Is it time to dam the Blanco River?

Nine days after the catastrophic flooding on Memorial Day Weekend five years ago, the issue was raised in the Hays County Commissioners Court — can we dam the Blanco River?

It had been talked about for years, Pct. 1 Commissioner Debbie Gonzales Ingalsbe said in 2015, when the death and destruction the raging Blanco had brought May 23-24 of 2015 was still fresh in everyone’s mind. “It may be necessary to have those discussions again,” the longtime commissioner had suggested on June 2, 2015.

The Blanco, which joins the San Marcos and then the Guadalupe, is only about 87 miles long but is the longest river in Texas with only one dam. As development in western areas of Hays County replaces more natural areas with pavement, downstream communities are even more at risk for devastating river rises.

Ingalsbe’s comments were met with agreement by Bert Cobb, who was then county judge. He went further, envisioning several dams that would work to mitigate future events. While a series of watershed dams were built in the 1980s to protect the city of San Marcos, they retain water that comes down the watershed of Sink and Purgatory creeks, not the Blanco.

Though there was discussion, nothing happened. In fact it took Hurricane Harvey’s destruction in Southeast Texas more than two years later to get the gears in motion. In advance of the November 2019 election on amendments to the Texas Constitution, southeast Texas State Rep. Dale Phelan, whose district suffered mightily because of Harvey, went on a speaking tour to encourage passage of Prop. 8, which allows for creation of a flood infrastructure fund though a one-time transfer of $793 million from the state’s rainy day reserve.

Prop. 8 passed with widespread support.

Its language reflected the fact that floodwaters do not respect political boundaries, and that regional cooperation and action are essential to making flood-prone areas more resilient in the future.

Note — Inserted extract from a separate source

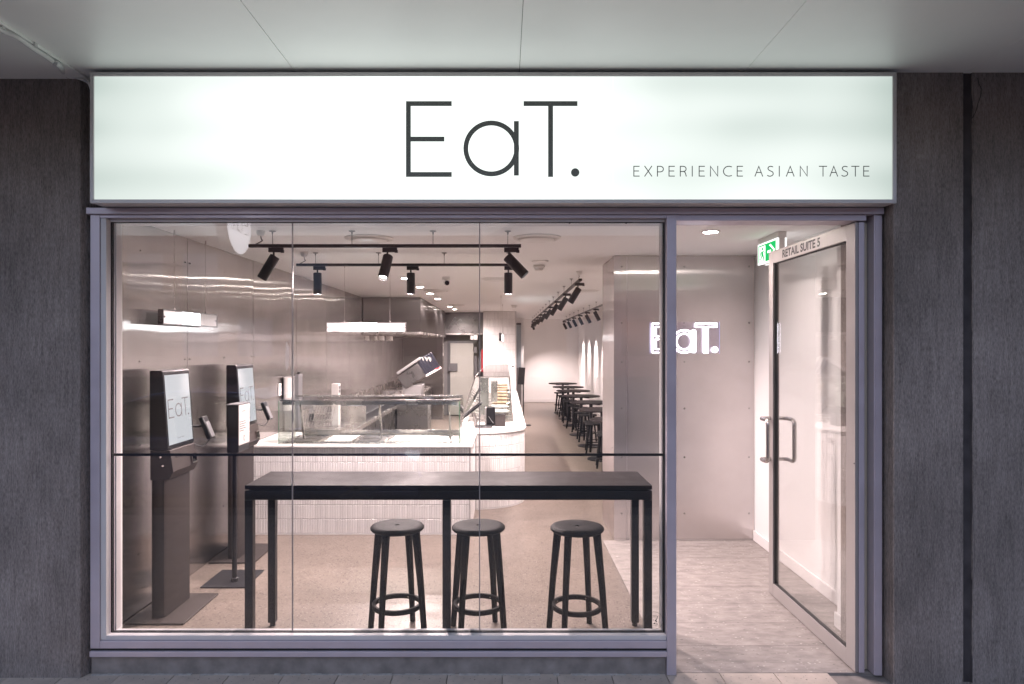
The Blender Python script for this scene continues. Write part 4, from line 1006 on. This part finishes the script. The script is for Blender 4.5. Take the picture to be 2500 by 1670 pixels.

Phelan’s presentation fell on welcoming ears in Hays County, which experienced three 100-year floods in October 2013 and May and October 2015.

Flash forward to the present day, communities are facing a June 15 deadline to apply for loans and grants from the Flood Infrastructure Fund (FIF) to put to uses like flood control, flood mitigation and drainage projects.

The FIF is administered through the Texas Water Development Board (TWDB), which is working in cooperation with the General Land Office and the Texas Division of Emergency Management to assist communities in determining the most appropriate flood-related projects.

As those plans are being developed, the TWDB has subdivided the state into 15 flood-planning regions based on watersheds. Hays County is one of 10 counties in the Guadalupe River Basin and among the most flood-prone, as areas of it are designated as “Flash Flood Alley.”

Not only do regional efforts require that cities and counties focus their attention on areas outside their political boundaries, they also require time.

To date, no concrete action has been taken toward any Blanco River mitigation projects; however, the TWDB will be discussing regional and state planning at its 9 a.m. meeting May 21.